## [WHAT THE TASK REQUIRES]
Output the full listing below exactly as it reads, and skip anything that is a picture.

## [DATASET EXCERPT]
· · · · · · ·

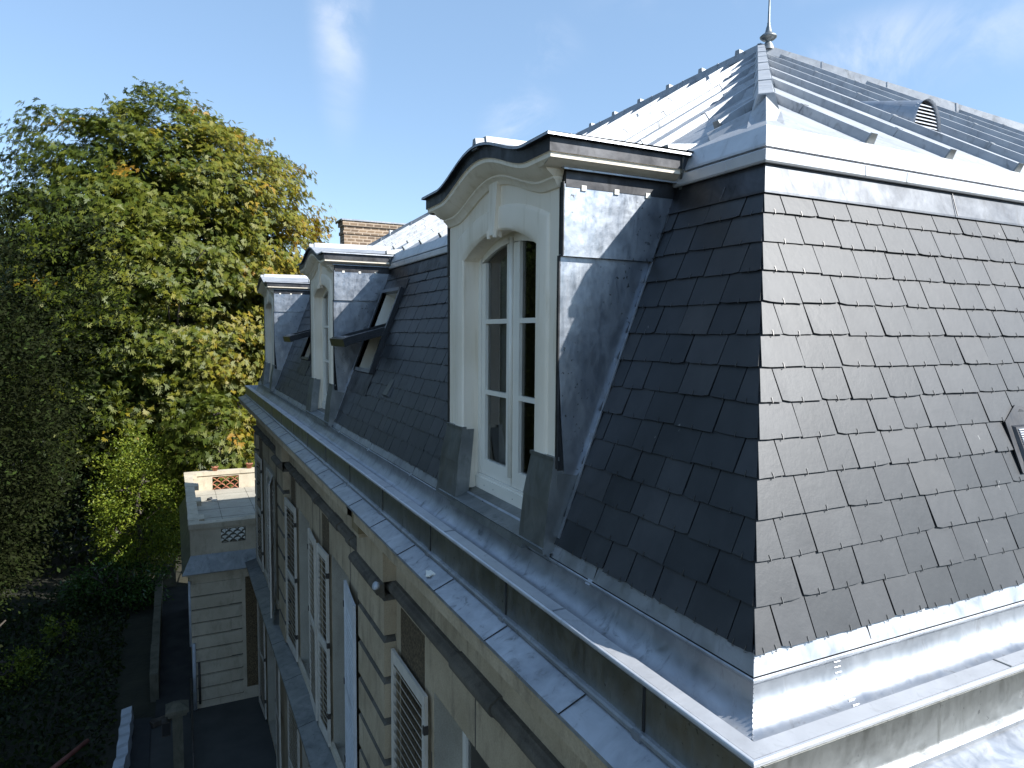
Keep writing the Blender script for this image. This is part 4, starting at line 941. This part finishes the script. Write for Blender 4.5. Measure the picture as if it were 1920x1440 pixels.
def bushy(name, loc, c, rad, nl, label, seed, matn, leaf=.1, cat='tree', group=None, r0_=.25, clump=14, tone0=.4, aspect=.5, csz=.28, trunk_=True, up=.2, bias=None, shell=.5, amp=.13, hol=2.4):
    rng = np.random.default_rng(seed); o = thing(name, loc, label, cat, group)
    if trunk_: trunk(o, loc, (c[0], c[1], c[2]+rad[2]*.5), r0_, 10, rng, max(rad[0], rad[1])*.8)
    K = nl//clump; cp, d, rf = crown_points(K, c, rad, rng, shell, amp, seed+3, bias=bias); kp = hollow(cp, hol, seed) > -.16; cp, d = cp[kp], d[kp]; K = len(cp); n = clump
    P = np.repeat(cp, n, 0)+rng.normal(0, csz, (K*n, 3))*np.array([1, 1, .55]); D = np.repeat(d, n, 0)*.8+rng.normal(0, .7, (K*n, 3)); D[:, 2] += up
    Wd = rng.normal(size=P.shape); Wd[:, 2] *= .3; tone = np.repeat(tone0+rng.normal(0, .16, K), n)+rng.normal(0, .12, K*n)
    L_ = leaf*rng.uniform(.7, 1.3, len(P)); leaves_mesh('crown', P, D, Wd, L_, L_*aspect, tone, matn, o, .15); return o
chestnut('chestnut_tree', (-2.5, 39.5, -10.5), (-2.5, 39.5, 2.3), (8.6, 6.0, 11.2), 5200, 'tall horse chestnut with yellowing leaves behind the terrace wing', 21, bias=(0, -1, .15), palm=20, leaf=.205, core=True)
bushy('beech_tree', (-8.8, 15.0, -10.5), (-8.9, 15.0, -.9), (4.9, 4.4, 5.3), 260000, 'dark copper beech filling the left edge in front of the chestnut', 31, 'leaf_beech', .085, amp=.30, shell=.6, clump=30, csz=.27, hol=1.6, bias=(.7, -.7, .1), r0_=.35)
bushy('young_lime', (-4.0, 32.2, -10.5), (-3.9, 32.4, -6.6), (1.85, 1.6, 3.4), 21000, 'bright green young tree standing just left of the terrace', 41, 'leaf_green', .13, csz=.22, r0_=.12, tone0=.74, clump=14)
bushy('laurel_bush', (-4.9, 31.6, -10.5), (-4.9, 31.6, -9.7), (2.0, 1.3, 1.35), 8000, 'glossy laurel bush at the foot of the bright young tree', 43, 'leaf_laurel', .19, cat='bush', csz=.2, r0_=.06, tone0=.7, clump=10, aspect=.34)
bushy('garden_shrub', (-7.6, 25.6, -10.5), (-7.7, 25.6, -10.2), (1.0, .9, .75), 2600, 'small sunlit yellow green shrub in the lower left undergrowth', 47, 'leaf_green', .12, cat='bush', csz=.16, r0_=.04, tone0=.85, clump=8)
bushy('garden_sapling', (-6.6, 27.5, -10.5), (-6.5, 27.5, -9.7), (.45, .45, .85), 500, 'thin sapling with a few bright leaves in front of the dark thicket', 48, 'leaf_green', .15, csz=.12, r0_=.03, tone0=.8, clump=5)
chestnut('chestnut_sapling', (-.6, 31.6, -10.5), (-.8, 31.9, -3.6), (2.1, 1.2, 2.2), 260, 'low chestnut bough with golden leaves hanging over the far parapet', 55, tone0=.22, palm=7, leaf=.20, r0_=.10)
# darker trees beyond
for i, (c, rad, sd_, lab) in enumerate([((-9.5, 52, -1.0), (6.5, 4, 8.0), 61, 'shaded broad tree behind the chestnut on its left side'), ((3.5, 52, -1.5), (6.5, 4, 8.5), 62, 'shaded broad tree behind the chestnut on its right side'), ((-18, 42, -1), (6, 5, 7.5), 63, 'dark tree at the far left edge beyond the copper beech')]):
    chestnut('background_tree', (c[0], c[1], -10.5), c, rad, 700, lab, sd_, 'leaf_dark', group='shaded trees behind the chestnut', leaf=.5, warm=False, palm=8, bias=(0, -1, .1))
# hedge-like thicket under the trees: nobody could count it
rng = np.random.default_rng(77); n = 42000; x_ = rng.uniform(-20, 6, n); y_ = rng.uniform(35.5, 46, n); h_ = 5.0+1.3*np.sin(x_*.7)+.8*np.sin(x_*1.9+y_); z_ = -10.5+h_*rng.random(n)**.6
x2 = rng.uniform(-15, -4.4, 16000); y2 = rng.uniform(17.5, 33, 16000); z2 = -10.5+(.35+.5*np.clip((y2-21)/8, 0, 1.6)+.25*np.sin(x2*1.7))*rng.random(16000)
P = np.concatenate([np.stack([x_, y_, z_], 1), np.stack([x2, y2, z2], 1)]); n = len(P); L_ = np.where(np.arange(n) < 42000, rng.uniform(.2, .45, n), rng.uniform(.1, .25, n))
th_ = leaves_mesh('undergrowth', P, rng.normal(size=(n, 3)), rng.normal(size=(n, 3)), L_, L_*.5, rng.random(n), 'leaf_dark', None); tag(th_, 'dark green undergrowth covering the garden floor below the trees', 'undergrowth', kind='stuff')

# unseen foliage added to darken west slates and reflections: tall north west, low west
rng = np.random.default_rng(91); n = 80000
a_ = rng.uniform(0, 1, n); nw = a_ < .8
cx_ = np.where(nw, rng.uniform(-27, -15, n), rng.uniform(-30, -16, n)); cy_ = np.where(nw, rng.uniform(13, 36, n), rng.uniform(-25, 13, n))
top = np.where(nw, 19.0, -4.5)+2.4*np.sin(cx_*.31+cy_*.23)+1.8*np.sin(cy_*.61+1); z_ = -10.5+(top+10.5)*rng.random(n)**.75
P = np.stack([cx_, cy_, z_], 1); keep = (cx_+2.48) < -(cy_+2.37)*.24-1.5; P = P[keep]; n = len(P); L_ = rng.uniform(.5, 1.0, n)
tag(leaves_mesh('shading_foliage', P, rng.normal(size=(n, 3)), rng.normal(size=(n, 3)), L_, L_*.6, rng.random(n)*.8, 'leaf_dark', None), 'unseen dark foliage added to shade the west side, beyond the copper beech', 'wood', kind='stuff')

· · · · · · ·

## [RESPONSE FOR THIS EXERCISE]
Keep writing the Blender script for this image. This is part 4, starting at line 941. This part finishes the script. Write for Blender 4.5. Measure the picture as if it were 1920x1440 pixels.
def bushy(name, loc, c, rad, nl, label, seed, matn, leaf=.1, cat='tree', group=None, r0_=.25, clump=14, tone0=.4, aspect=.5, csz=.28, trunk_=True, up=.2, bias=None, shell=.5, amp=.13, hol=2.4):
    rng = np.random.default_rng(seed); o = thing(name, loc, label, cat, group)
    if trunk_: trunk(o, loc, (c[0], c[1], c[2]+rad[2]*.5), r0_, 10, rng, max(rad[0], rad[1])*.8)
    K = nl//clump; cp, d, rf = crown_points(K, c, rad, rng, shell, amp, seed+3, bias=bias); kp = hollow(cp, hol, seed) > -.16; cp, d = cp[kp], d[kp]; K = len(cp); n = clump
    P = np.repeat(cp, n, 0)+rng.normal(0, csz, (K*n, 3))*np.array([1, 1, .55]); D = np.repeat(d, n, 0)*.8+rng.normal(0, .7, (K*n, 3)); D[:, 2] += up
    Wd = rng.normal(size=P.shape); Wd[:, 2] *= .3; tone = np.repeat(tone0+rng.normal(0, .16, K), n)+rng.normal(0, .12, K*n)
    L_ = leaf*rng.uniform(.7, 1.3, len(P)); leaves_mesh('crown', P, D, Wd, L_, L_*aspect, tone, matn, o, .15); return o
chestnut('chestnut_tree', (-2.5, 39.5, -10.5), (-2.5, 39.5, 2.3), (8.6, 6.0, 11.2), 5200, 'tall horse chestnut with yellowing leaves behind the terrace wing', 21, bias=(0, -1, .15), palm=20, leaf=.205, core=True)
bushy('beech_tree', (-8.8, 15.0, -10.5), (-8.9, 15.0, -.9), (4.9, 4.4, 5.3), 260000, 'dark copper beech filling the left edge in front of the chestnut', 31, 'leaf_beech', .085, amp=.30, shell=.6, clump=30, csz=.27, hol=1.6, bias=(.7, -.7, .1), r0_=.35)
bushy('young_lime', (-4.0, 32.2, -10.5), (-3.9, 32.4, -6.6), (1.85, 1.6, 3.4), 21000, 'bright green young tree standing just left of the terrace', 41, 'leaf_green', .13, csz=.22, r0_=.12, tone0=.74, clump=14)
bushy('laurel_bush', (-4.9, 31.6, -10.5), (-4.9, 31.6, -9.7), (2.0, 1.3, 1.35), 8000, 'glossy laurel bush at the foot of the bright young tree', 43, 'leaf_laurel', .19, cat='bush', csz=.2, r0_=.06, tone0=.7, clump=10, aspect=.34)
bushy('garden_shrub', (-7.6, 25.6, -10.5), (-7.7, 25.6, -10.2), (1.0, .9, .75), 2600, 'small sunlit yellow green shrub in the lower left undergrowth', 47, 'leaf_green', .12, cat='bush', csz=.16, r0_=.04, tone0=.85, clump=8)
bushy('garden_sapling', (-6.6, 27.5, -10.5), (-6.5, 27.5, -9.7), (.45, .45, .85), 500, 'thin sapling with a few bright leaves in front of the dark thicket', 48, 'leaf_green', .15, csz=.12, r0_=.03, tone0=.8, clump=5)
chestnut('chestnut_sapling', (-.6, 31.6, -10.5), (-.8, 31.9, -3.6), (2.1, 1.2, 2.2), 260, 'low chestnut bough with golden leaves hanging over the far parapet', 55, tone0=.22, palm=7, leaf=.20, r0_=.10)
# darker trees beyond
for i, (c, rad, sd_, lab) in enumerate([((-9.5, 52, -1.0), (6.5, 4, 8.0), 61, 'shaded broad tree behind the chestnut on its left side'), ((3.5, 52, -1.5), (6.5, 4, 8.5), 62, 'shaded broad tree behind the chestnut on its right side'), ((-18, 42, -1), (6, 5, 7.5), 63, 'dark tree at the far left edge beyond the copper beech')]):
    chestnut('background_tree', (c[0], c[1], -10.5), c, rad, 700, lab, sd_, 'leaf_dark', group='shaded trees behind the chestnut', leaf=.5, warm=False, palm=8, bias=(0, -1, .1))
# hedge-like thicket under the trees: nobody could count it
rng = np.random.default_rng(77); n = 42000; x_ = rng.uniform(-20, 6, n); y_ = rng.uniform(35.5, 46, n); h_ = 5.0+1.3*np.sin(x_*.7)+.8*np.sin(x_*1.9+y_); z_ = -10.5+h_*rng.random(n)**.6
x2 = rng.uniform(-15, -4.4, 16000); y2 = rng.uniform(17.5, 33, 16000); z2 = -10.5+(.35+.5*np.clip((y2-21)/8, 0, 1.6)+.25*np.sin(x2*1.7))*rng.random(16000)
P = np.concatenate([np.stack([x_, y_, z_], 1), np.stack([x2, y2, z2], 1)]); n = len(P); L_ = np.where(np.arange(n) < 42000, rng.uniform(.2, .45, n), rng.uniform(.1, .25, n))
th_ = leaves_mesh('undergrowth', P, rng.normal(size=(n, 3)), rng.normal(size=(n, 3)), L_, L_*.5, rng.random(n), 'leaf_dark', None); tag(th_, 'dark green undergrowth covering the garden floor below the trees', 'undergrowth', kind='stuff')

# unseen foliage added to darken west slates and reflections: tall north west, low west
rng = np.random.default_rng(91); n = 80000
a_ = rng.uniform(0, 1, n); nw = a_ < .8
cx_ = np.where(nw, rng.uniform(-27, -15, n), rng.uniform(-30, -16, n)); cy_ = np.where(nw, rng.uniform(13, 36, n), rng.uniform(-25, 13, n))
top = np.where(nw, 19.0, -4.5)+2.4*np.sin(cx_*.31+cy_*.23)+1.8*np.sin(cy_*.61+1); z_ = -10.5+(top+10.5)*rng.random(n)**.75
P = np.stack([cx_, cy_, z_], 1); keep = (cx_+2.48) < -(cy_+2.37)*.24-1.5; P = P[keep]; n = len(P); L_ = rng.uniform(.5, 1.0, n)
tag(leaves_mesh('shading_foliage', P, rng.normal(size=(n, 3)), rng.normal(size=(n, 3)), L_, L_*.6, rng.random(n)*.8, 'leaf_dark', None), 'unseen dark foliage added to shade the west side, beyond the copper beech', 'wood', kind='stuff')